**Available data**
########

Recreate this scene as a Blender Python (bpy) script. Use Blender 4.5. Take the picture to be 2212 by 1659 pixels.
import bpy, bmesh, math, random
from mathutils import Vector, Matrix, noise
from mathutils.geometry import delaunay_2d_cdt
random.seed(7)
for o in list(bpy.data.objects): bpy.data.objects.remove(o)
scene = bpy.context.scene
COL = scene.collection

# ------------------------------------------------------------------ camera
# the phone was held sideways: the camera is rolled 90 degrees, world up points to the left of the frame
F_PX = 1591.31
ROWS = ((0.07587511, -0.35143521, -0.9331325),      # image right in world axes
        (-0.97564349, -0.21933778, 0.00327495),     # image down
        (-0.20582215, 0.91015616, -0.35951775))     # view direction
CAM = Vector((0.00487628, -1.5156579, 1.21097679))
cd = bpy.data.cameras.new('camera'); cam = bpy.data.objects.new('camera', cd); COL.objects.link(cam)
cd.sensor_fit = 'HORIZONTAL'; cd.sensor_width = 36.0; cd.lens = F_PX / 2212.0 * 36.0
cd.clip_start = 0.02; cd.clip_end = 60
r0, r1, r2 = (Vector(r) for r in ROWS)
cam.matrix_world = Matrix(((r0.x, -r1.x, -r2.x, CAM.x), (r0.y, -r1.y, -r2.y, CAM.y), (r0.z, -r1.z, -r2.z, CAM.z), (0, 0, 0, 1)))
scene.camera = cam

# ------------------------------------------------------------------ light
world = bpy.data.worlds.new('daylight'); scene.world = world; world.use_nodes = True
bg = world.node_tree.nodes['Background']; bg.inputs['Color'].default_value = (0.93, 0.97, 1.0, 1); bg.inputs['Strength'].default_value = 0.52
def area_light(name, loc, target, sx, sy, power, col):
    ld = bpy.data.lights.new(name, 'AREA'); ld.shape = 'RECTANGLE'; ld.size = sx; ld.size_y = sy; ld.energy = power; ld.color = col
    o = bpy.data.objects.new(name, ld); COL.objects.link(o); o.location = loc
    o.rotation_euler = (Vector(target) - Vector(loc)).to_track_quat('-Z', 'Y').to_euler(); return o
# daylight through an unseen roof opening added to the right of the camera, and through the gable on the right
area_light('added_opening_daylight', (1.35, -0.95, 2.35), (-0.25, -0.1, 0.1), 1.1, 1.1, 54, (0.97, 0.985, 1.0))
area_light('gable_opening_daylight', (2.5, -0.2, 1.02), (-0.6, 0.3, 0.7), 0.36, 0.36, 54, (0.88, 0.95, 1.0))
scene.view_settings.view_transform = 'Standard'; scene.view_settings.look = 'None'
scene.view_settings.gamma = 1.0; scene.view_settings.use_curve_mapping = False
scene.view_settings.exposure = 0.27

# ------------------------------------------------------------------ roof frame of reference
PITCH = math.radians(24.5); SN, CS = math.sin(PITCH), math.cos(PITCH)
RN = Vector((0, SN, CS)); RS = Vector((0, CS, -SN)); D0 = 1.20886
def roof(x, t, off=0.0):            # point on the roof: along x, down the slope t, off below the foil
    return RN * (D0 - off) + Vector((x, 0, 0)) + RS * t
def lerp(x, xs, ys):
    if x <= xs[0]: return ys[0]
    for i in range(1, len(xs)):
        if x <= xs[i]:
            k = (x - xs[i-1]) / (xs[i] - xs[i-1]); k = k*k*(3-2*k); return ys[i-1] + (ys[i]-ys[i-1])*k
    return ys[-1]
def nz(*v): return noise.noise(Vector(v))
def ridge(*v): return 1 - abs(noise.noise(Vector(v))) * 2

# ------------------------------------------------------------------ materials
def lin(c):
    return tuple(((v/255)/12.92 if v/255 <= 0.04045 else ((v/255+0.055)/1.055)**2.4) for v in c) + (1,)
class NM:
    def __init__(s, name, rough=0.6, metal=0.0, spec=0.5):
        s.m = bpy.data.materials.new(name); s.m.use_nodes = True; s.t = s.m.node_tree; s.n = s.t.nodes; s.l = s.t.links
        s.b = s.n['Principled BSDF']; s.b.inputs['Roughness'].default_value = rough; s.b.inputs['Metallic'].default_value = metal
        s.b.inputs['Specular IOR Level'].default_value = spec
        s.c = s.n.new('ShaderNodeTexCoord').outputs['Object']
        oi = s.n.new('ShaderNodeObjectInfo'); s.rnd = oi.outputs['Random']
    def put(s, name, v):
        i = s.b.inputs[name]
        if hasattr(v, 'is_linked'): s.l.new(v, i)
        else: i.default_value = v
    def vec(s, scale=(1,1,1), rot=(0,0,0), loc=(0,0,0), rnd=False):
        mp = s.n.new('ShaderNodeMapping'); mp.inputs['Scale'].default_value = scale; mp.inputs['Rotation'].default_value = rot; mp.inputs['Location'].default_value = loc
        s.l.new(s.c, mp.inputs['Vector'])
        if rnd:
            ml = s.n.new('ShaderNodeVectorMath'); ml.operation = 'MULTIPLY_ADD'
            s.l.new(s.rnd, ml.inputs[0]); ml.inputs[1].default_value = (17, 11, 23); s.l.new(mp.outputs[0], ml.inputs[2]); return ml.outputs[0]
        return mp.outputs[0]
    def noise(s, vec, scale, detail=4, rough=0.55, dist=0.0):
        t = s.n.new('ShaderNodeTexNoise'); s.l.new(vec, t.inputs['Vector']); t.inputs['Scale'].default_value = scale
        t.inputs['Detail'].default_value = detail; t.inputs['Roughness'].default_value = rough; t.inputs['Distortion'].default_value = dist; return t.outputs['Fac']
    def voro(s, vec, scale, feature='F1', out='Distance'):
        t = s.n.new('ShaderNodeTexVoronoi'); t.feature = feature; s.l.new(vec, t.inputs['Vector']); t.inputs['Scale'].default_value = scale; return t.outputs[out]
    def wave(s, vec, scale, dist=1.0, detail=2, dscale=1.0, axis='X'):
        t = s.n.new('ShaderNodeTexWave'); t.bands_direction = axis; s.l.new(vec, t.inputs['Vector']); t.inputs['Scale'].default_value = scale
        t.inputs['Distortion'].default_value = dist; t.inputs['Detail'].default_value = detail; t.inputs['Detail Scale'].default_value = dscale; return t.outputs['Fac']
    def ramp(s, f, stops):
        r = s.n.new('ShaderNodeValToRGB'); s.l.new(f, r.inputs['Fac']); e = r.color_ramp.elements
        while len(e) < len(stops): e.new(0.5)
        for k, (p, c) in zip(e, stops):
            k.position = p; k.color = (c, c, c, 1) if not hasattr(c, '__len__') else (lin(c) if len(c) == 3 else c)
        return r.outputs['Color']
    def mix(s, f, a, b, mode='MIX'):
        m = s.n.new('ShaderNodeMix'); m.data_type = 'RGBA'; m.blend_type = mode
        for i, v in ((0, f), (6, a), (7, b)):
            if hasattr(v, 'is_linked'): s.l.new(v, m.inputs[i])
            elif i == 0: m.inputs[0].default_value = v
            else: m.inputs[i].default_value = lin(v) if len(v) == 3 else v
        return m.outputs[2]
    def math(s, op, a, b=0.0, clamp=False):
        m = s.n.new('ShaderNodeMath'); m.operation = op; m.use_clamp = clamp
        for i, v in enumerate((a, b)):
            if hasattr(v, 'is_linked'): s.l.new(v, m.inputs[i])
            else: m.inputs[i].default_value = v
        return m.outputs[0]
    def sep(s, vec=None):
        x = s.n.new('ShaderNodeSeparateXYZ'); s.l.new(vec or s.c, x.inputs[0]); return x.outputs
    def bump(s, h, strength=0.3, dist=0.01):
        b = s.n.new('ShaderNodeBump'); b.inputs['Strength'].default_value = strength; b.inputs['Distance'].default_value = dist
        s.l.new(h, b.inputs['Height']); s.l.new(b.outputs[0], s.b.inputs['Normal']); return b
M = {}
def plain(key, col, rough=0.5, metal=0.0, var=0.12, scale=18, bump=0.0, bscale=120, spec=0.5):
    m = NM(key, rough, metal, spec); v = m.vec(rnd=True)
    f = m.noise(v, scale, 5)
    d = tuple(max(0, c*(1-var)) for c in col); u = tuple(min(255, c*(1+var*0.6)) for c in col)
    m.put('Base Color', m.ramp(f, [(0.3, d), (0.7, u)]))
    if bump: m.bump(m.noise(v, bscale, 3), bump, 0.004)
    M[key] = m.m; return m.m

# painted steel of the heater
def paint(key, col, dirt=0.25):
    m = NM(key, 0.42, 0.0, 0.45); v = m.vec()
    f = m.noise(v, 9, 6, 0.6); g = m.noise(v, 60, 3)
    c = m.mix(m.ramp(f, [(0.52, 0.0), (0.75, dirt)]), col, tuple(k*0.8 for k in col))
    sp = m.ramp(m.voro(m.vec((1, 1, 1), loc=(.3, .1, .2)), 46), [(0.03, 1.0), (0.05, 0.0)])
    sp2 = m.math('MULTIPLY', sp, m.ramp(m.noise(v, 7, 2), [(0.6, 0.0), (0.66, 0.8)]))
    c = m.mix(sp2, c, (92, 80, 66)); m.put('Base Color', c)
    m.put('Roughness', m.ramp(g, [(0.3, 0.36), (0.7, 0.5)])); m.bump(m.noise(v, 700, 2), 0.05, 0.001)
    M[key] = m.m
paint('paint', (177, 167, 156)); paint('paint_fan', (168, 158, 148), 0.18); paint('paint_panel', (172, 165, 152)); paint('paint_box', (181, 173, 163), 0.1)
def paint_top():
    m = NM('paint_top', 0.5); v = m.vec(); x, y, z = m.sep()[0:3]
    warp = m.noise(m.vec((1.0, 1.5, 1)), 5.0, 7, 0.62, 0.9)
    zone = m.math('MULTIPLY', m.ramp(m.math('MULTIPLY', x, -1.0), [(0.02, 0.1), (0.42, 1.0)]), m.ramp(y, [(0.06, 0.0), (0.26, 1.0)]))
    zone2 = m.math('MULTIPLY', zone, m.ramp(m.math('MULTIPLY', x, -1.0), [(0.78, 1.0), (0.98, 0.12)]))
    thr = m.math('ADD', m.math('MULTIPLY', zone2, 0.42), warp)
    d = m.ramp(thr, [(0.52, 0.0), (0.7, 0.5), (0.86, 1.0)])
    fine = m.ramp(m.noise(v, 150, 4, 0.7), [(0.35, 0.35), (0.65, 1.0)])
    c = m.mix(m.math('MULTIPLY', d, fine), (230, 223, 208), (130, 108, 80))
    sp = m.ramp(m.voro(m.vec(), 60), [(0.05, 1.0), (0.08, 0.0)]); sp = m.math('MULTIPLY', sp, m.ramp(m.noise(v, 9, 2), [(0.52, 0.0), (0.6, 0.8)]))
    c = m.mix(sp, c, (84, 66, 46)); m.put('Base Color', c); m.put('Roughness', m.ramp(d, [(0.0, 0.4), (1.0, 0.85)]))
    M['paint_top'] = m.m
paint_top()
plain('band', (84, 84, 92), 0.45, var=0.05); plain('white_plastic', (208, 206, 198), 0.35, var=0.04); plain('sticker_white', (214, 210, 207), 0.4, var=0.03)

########

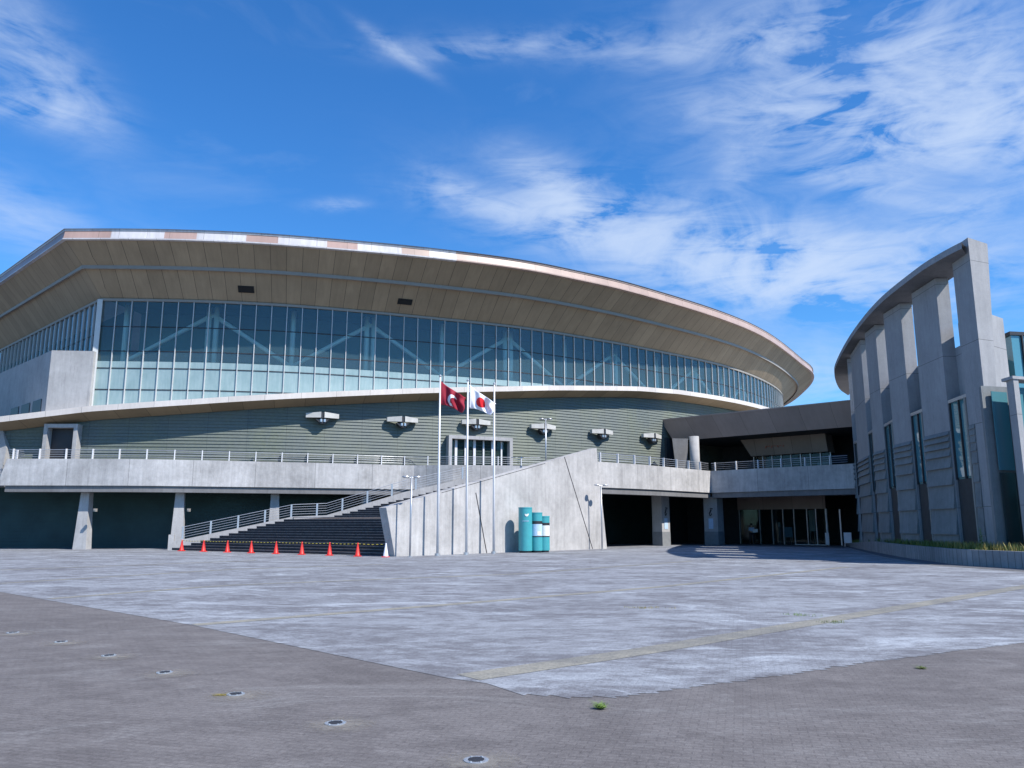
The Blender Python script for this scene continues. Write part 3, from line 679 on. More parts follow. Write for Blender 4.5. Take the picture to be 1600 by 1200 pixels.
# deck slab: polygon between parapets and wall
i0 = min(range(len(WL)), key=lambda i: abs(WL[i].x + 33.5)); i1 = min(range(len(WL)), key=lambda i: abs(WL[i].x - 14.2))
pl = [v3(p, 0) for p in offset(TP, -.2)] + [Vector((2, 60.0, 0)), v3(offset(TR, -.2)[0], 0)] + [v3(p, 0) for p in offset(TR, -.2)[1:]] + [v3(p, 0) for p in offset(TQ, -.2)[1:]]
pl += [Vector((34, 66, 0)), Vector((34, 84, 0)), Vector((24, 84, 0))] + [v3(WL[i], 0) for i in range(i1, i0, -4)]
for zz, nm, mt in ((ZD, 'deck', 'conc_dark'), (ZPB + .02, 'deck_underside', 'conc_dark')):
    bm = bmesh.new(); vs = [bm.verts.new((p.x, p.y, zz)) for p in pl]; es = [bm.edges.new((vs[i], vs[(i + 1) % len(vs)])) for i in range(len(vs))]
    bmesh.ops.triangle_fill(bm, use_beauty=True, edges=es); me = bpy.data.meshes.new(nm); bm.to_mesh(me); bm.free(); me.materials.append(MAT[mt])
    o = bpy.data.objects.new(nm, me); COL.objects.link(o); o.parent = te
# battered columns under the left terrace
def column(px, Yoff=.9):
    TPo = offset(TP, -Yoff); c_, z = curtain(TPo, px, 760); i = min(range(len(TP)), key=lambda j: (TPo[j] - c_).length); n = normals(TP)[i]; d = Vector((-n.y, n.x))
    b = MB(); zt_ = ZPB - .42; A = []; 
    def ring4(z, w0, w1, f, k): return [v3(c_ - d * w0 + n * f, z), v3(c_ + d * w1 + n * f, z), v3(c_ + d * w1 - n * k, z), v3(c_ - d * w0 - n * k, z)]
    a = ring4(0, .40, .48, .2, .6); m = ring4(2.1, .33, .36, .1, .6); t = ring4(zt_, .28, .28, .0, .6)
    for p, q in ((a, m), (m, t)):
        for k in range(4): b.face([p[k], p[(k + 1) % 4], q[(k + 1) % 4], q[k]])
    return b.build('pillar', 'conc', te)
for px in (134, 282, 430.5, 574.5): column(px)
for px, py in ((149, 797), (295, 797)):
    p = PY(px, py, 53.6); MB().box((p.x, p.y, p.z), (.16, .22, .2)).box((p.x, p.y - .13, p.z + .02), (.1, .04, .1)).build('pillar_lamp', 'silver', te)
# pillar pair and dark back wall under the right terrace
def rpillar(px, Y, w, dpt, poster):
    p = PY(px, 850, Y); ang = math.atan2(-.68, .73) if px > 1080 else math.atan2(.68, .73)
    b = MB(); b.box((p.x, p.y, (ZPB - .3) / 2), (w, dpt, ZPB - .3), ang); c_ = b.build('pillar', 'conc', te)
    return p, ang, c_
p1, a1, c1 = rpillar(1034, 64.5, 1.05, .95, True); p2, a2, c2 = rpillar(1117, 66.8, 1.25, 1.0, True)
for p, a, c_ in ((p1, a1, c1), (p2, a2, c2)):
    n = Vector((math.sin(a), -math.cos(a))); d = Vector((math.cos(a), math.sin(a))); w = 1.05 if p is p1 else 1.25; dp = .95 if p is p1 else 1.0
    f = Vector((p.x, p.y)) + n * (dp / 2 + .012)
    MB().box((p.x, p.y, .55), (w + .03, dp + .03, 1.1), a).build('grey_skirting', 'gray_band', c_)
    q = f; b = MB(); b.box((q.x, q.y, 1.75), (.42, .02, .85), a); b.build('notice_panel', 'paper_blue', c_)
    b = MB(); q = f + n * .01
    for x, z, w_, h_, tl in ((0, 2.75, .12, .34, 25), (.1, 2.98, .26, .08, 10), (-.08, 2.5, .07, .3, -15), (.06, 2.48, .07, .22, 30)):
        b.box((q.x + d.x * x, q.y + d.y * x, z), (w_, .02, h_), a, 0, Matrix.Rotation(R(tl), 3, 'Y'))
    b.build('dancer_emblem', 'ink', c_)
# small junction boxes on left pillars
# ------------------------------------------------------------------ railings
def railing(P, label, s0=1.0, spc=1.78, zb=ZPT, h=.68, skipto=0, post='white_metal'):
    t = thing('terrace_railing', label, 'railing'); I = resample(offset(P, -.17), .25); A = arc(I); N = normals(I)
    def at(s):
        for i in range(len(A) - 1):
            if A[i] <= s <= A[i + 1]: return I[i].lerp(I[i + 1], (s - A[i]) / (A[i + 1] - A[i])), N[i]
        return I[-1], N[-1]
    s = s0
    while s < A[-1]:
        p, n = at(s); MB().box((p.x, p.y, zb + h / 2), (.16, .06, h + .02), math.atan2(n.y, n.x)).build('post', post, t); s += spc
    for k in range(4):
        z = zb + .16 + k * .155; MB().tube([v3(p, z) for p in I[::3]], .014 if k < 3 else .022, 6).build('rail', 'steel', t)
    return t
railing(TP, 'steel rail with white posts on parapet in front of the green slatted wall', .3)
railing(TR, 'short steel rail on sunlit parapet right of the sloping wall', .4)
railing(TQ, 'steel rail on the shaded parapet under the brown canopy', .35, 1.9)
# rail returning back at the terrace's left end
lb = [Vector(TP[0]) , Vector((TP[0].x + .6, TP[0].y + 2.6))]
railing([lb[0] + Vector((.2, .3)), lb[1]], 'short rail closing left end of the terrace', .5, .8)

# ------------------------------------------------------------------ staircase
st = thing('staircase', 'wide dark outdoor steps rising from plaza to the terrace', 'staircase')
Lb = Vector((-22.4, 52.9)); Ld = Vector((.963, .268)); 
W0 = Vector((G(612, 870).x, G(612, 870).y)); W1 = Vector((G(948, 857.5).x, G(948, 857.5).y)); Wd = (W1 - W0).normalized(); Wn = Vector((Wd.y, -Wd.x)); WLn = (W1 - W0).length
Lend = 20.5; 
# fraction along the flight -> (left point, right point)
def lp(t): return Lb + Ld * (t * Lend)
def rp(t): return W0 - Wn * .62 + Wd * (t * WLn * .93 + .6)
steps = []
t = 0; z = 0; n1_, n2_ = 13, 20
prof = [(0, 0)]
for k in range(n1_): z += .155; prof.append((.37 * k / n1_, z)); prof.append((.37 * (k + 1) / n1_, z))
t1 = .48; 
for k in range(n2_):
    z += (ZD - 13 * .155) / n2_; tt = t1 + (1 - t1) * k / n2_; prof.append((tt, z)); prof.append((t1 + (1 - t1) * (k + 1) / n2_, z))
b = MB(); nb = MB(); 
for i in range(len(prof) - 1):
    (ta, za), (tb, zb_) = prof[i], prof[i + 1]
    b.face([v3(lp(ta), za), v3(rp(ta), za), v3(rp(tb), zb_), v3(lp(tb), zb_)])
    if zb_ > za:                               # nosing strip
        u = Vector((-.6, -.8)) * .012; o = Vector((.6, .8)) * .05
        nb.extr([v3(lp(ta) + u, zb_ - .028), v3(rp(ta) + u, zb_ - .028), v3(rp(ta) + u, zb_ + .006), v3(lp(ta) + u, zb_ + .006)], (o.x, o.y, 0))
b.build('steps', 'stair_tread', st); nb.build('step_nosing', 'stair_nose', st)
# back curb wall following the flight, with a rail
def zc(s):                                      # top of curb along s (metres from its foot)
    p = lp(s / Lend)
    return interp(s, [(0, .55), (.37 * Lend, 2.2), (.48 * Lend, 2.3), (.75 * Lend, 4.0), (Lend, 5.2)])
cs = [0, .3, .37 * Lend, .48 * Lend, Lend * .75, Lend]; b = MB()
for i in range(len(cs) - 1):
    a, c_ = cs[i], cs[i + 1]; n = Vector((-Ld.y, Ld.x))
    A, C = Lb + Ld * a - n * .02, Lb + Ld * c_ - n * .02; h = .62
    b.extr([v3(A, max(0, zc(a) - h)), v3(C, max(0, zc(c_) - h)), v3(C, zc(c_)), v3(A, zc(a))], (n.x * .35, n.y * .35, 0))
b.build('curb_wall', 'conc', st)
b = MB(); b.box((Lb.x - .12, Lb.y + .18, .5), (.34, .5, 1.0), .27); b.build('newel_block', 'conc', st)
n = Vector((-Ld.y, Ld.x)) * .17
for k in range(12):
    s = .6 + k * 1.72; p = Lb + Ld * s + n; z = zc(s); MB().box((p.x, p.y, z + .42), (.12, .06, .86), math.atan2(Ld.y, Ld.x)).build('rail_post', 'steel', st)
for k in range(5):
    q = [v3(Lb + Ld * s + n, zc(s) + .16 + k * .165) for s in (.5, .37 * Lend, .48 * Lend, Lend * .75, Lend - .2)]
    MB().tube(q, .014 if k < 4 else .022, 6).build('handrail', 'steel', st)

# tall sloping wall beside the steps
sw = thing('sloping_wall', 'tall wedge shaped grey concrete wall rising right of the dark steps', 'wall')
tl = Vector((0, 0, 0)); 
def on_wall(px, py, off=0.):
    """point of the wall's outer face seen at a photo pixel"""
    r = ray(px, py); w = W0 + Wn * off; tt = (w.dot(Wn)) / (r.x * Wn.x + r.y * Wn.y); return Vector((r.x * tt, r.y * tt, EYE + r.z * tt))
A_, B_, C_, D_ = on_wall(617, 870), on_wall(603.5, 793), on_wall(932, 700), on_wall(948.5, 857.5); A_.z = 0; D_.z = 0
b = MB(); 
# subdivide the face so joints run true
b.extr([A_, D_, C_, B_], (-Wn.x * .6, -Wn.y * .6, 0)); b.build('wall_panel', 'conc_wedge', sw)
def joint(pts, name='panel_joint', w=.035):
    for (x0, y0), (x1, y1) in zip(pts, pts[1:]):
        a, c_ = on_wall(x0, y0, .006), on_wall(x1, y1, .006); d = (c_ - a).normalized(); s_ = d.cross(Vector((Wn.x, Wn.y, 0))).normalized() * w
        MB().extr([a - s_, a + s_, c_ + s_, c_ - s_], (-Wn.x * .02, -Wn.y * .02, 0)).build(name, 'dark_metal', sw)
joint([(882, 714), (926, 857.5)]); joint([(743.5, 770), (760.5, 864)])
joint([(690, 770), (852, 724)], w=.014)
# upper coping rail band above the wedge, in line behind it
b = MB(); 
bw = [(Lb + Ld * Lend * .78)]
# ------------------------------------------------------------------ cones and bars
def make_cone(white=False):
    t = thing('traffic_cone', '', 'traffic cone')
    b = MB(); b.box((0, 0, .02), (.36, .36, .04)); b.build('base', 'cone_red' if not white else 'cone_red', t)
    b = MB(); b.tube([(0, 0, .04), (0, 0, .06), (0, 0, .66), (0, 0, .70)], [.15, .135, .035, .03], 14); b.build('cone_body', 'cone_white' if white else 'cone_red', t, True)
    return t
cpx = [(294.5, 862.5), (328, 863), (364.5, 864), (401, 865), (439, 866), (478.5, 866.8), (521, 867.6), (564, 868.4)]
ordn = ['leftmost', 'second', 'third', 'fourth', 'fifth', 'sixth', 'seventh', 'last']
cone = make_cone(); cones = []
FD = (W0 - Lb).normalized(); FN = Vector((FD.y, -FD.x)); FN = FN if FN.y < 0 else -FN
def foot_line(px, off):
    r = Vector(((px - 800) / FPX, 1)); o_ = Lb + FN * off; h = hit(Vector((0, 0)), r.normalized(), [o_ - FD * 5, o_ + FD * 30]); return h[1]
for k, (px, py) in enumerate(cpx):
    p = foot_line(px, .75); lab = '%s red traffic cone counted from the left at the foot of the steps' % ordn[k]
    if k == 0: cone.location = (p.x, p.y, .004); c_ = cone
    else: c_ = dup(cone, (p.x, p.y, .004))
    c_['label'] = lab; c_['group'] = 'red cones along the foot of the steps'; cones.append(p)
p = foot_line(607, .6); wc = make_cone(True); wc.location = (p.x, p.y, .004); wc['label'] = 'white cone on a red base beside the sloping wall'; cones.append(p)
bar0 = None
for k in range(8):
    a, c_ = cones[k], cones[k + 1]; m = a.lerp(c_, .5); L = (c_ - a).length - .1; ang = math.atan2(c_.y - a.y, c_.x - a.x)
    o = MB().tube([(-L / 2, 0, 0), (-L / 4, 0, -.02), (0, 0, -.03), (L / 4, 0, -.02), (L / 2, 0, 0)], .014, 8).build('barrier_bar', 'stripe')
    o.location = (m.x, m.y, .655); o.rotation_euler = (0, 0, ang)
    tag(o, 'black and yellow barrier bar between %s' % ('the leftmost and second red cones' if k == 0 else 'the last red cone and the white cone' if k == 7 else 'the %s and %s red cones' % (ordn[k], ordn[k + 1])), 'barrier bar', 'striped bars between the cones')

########

**Required task**
From the records above, give again exactly the lines running from the line with "bm = bmesh.new();" to the line with "bmesh.ops.triangle_fill(bm, use_beauty=True, edges=es);", inclusive.

**Solved problem**
    bm = bmesh.new(); vs = [bm.verts.new((p.x, p.y, zz)) for p in pl]; es = [bm.edges.new((vs[i], vs[(i + 1) % len(vs)])) for i in range(len(vs))]
    bmesh.ops.triangle_fill(bm, use_beauty=True, edges=es); me = bpy.data.meshes.new(nm); bm.to_mesh(me); bm.free(); me.materials.append(MAT[mt])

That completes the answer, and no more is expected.